(Available data)

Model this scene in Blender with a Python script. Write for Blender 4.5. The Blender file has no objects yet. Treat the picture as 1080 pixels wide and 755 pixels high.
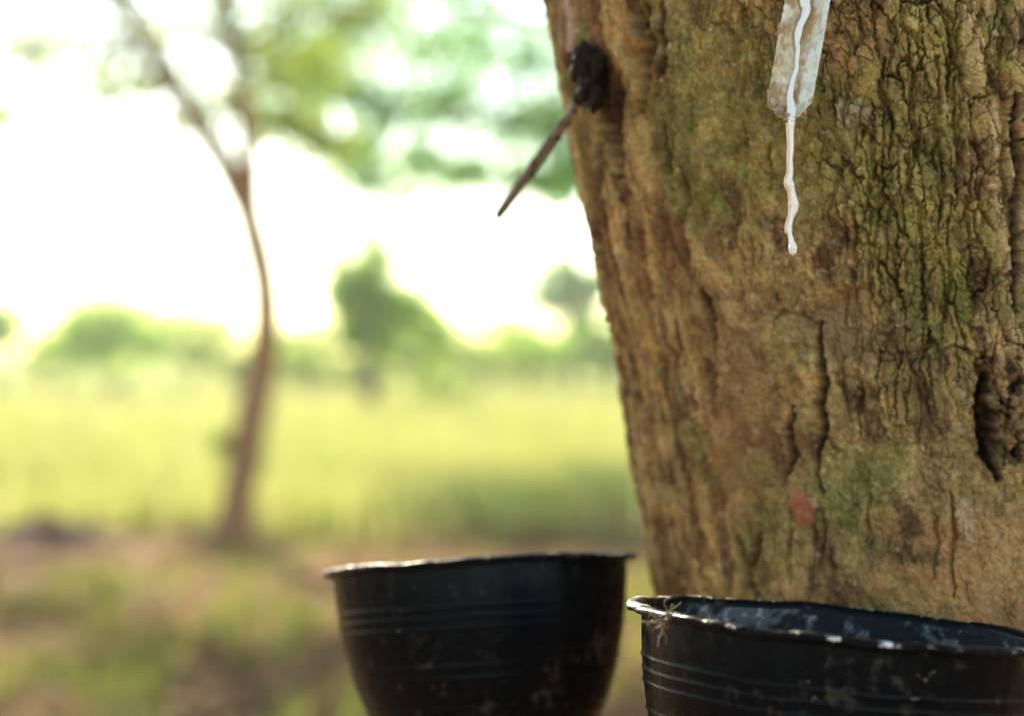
import bpy, bmesh, math, random
import numpy as np
from mathutils import Vector, Matrix, Euler

random.seed(7)
RNG = np.random.default_rng(11)
sc = bpy.context.scene
C = sc.collection
R_ = math.radians
FPX = 2000.0            # focal length in photo pixels (photo 1080 wide)
CAMZ = 1.0

def at(px, py, Y):
    """a photo pixel at depth Y as a world point (used to lay the place out)"""
    return Vector(((px-540)/FPX*Y, Y, CAMZ-(py-377.5)/FPX*Y))

# ------------------------------------------------------------------ noise
def _hash(ix, iy, seed):
    h = (ix.astype(np.int64)*374761393 + iy.astype(np.int64)*668265263 + seed*1442695041) & 0xffffffff
    h = ((h ^ (h >> 13))*1274126177) & 0xffffffff
    h = h ^ (h >> 16)
    return h
def _h01(ix, iy, seed):
    return (_hash(ix, iy, seed) & 0xffff)/65535.0
def vn(x, y, seed=0):
    ix = np.floor(x); iy = np.floor(y)
    fx = x-ix; fy = y-iy
    fx = fx*fx*fx*(fx*(fx*6-15)+10); fy = fy*fy*fy*(fy*(fy*6-15)+10)
    a = _h01(ix, iy, seed); b = _h01(ix+1, iy, seed)
    c = _h01(ix, iy+1, seed); d = _h01(ix+1, iy+1, seed)
    return (a+(b-a)*fx)*(1-fy)+(c+(d-c)*fx)*fy
def fbm(x, y, seed=0, o=4, g=0.5):
    s = 0; a = 1; t = 0
    for k in range(o):
        s = s+a*(vn(x, y, seed+k*17)-0.5)*2; t += a
        x = x*2.03+11.3; y = y*2.03+5.7; a *= g
    return s/t
def ridged(x, y, seed=0, o=3):
    s = 0; a = 1; t = 0
    for k in range(o):
        s = s+a*(1-np.abs(vn(x, y, seed+k*13)*2-1)); t += a
        x = x*2.1+3.1; y = y*2.1+9.7; a *= .5
    return s/t
def worley(x, y, seed=0, jit=0.9):
    ix = np.floor(x); iy = np.floor(y)
    f1 = np.full(x.shape, 9.0); f2 = np.full(x.shape, 9.0); cid = np.zeros(x.shape)
    for dx in (-1, 0, 1):
        for dy in (-1, 0, 1):
            cx = ix+dx; cy = iy+dy
            px = cx+.5+(_h01(cx, cy, seed)-.5)*jit
            py = cy+.5+(_h01(cx, cy, seed+101)-.5)*jit
            d = np.sqrt((x-px)**2+(y-py)**2)
            hid = _h01(cx, cy, seed+202)
            closer = d < f1
            f2 = np.where(closer, f1, np.minimum(f2, d))
            cid = np.where(closer, hid, cid)
            f1 = np.where(closer, d, f1)
    return f1, f2, cid
def sst(a, b, x):
    t = np.clip((x-a)/(b-a), 0, 1)
    return t*t*(3-2*t)

# ------------------------------------------------------------------ mesh helpers
def link(name, me, mat=None, parent=None):
    o = bpy.data.objects.new(name, me); C.objects.link(o)
    if mat is not None: me.materials.append(mat)
    if parent is not None: o.parent = parent
    return o
def np_mesh(name, V, F, smooth=True):
    me = bpy.data.meshes.new(name)
    V = np.ascontiguousarray(V, dtype=np.float32); F = np.ascontiguousarray(F, dtype=np.int32)
    me.vertices.add(len(V)); me.vertices.foreach_set('co', V.ravel())
    n, k = F.shape
    me.loops.add(n*k); me.loops.foreach_set('vertex_index', F.ravel())
    me.polygons.add(n)
    me.polygons.foreach_set('loop_start', np.arange(0, n*k, k, dtype=np.int32))
    me.polygons.foreach_set('loop_total', np.full(n, k, dtype=np.int32))
    if smooth: me.polygons.foreach_set('use_smooth', np.ones(n, dtype=bool))
    me.update(calc_edges=True); me.validate()
    return me
def set_col(me, name, col):
    a = me.color_attributes.new(name, 'FLOAT_COLOR', 'POINT')
    c = np.ones((len(col), 4), dtype=np.float32); c[:, :3] = col
    a.data.foreach_set('color', c.ravel())
def tag(o, label=None, cat=None, group=None, kind=None):
    if label: o['label'] = label
    if cat: o['category'] = cat
    if group: o['group'] = group
    if kind: o['kind'] = kind
    return o
def empty(name, loc=(0, 0, 0), rot=(0, 0, 0)):
    o = bpy.data.objects.new(name, None); C.objects.link(o)
    o.location = loc; o.rotation_euler = rot; o.empty_display_size = .1
    return o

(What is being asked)
From the first line of the listing above, repeat every line through the one holding "return Vector(((px-540)/FPX*Y, Y, CAMZ-(py-377.5)/FPX*Y))". Both ends count, and pictures stay out.

(The reply)
Model this scene in Blender with a Python script. Write for Blender 4.5. The Blender file has no objects yet. Treat the picture as 1080 pixels wide and 755 pixels high.
import bpy, bmesh, math, random
import numpy as np
from mathutils import Vector, Matrix, Euler

random.seed(7)
RNG = np.random.default_rng(11)
sc = bpy.context.scene
C = sc.collection
R_ = math.radians
FPX = 2000.0            # focal length in photo pixels (photo 1080 wide)
CAMZ = 1.0

def at(px, py, Y):
    """a photo pixel at depth Y as a world point (used to lay the place out)"""
    return Vector(((px-540)/FPX*Y, Y, CAMZ-(py-377.5)/FPX*Y))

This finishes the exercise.